As Puerto Rico continues to grapple with the aftermath of Hurricane Maria, information on damage to the Guajataca Dam remains scarce, while reports suggest spillway repairs may be ongoing.
Hurricane Maria made landfall in Puerto Rico last month, bringing 150 mph winds and 20 inches of rain. Damage to infrastructure was widespread, and the destruction of electricity and communications networks hindered efforts to assess the damage and move toward recovery.
Early reports suggested that the Guajataca Dam had "failed". On September 22, the National Weather Service's San Juan office tweeted an alert of a "flash flood emergency for a dam failure" at the Guajataca Dam and noted ongoing evacuations.
But as reported by Vox on September 30, an Army Corps spokesman said that the dam was not breached and "has not failed and not collapsed." The article described damage to the dam's overflow spillway.
According to a Department of Defense posting dated October 1, 2017, the Defense Department has deployed more response capacity to Puerto Rico, while the Guajataca Dam spillway continued to erode. The Defense Department said U.S.
Transportation Command delivered 900 super sandbags for spillway
stabilization to Aguadilla Airport on September 30, and that spillway sandbag installation by the Army Corps of Engineers would start on October 1 and will be complete by October 2.
An article posted by The Independent on October 4 describes the Army Corps' use of Osprey V2 rotor-tilt heavy-lift aircraft to drop concrete barriers from the dam into the spillway, in an attempt to limit further erosion of the spillway channel. The article says the "channel has suffered serious erosion as much of its cement cladding was washed away."

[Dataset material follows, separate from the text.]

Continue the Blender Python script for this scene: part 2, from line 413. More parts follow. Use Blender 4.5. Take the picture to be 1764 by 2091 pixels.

Dam safety and flood control spillway damage have featured prominently in recent news. California's Oroville Dam's spillway was damaged earlier this year, including a
concrete failure on the lower chute of the gated flood control spillway,
severe erosion under the gated spillway, and erosion in the areas on
the hillside beneath the emergency spillway. According to the California Department of Water Resources, repairs at Oroville Dam will remain ongoing into 2018 or beyond.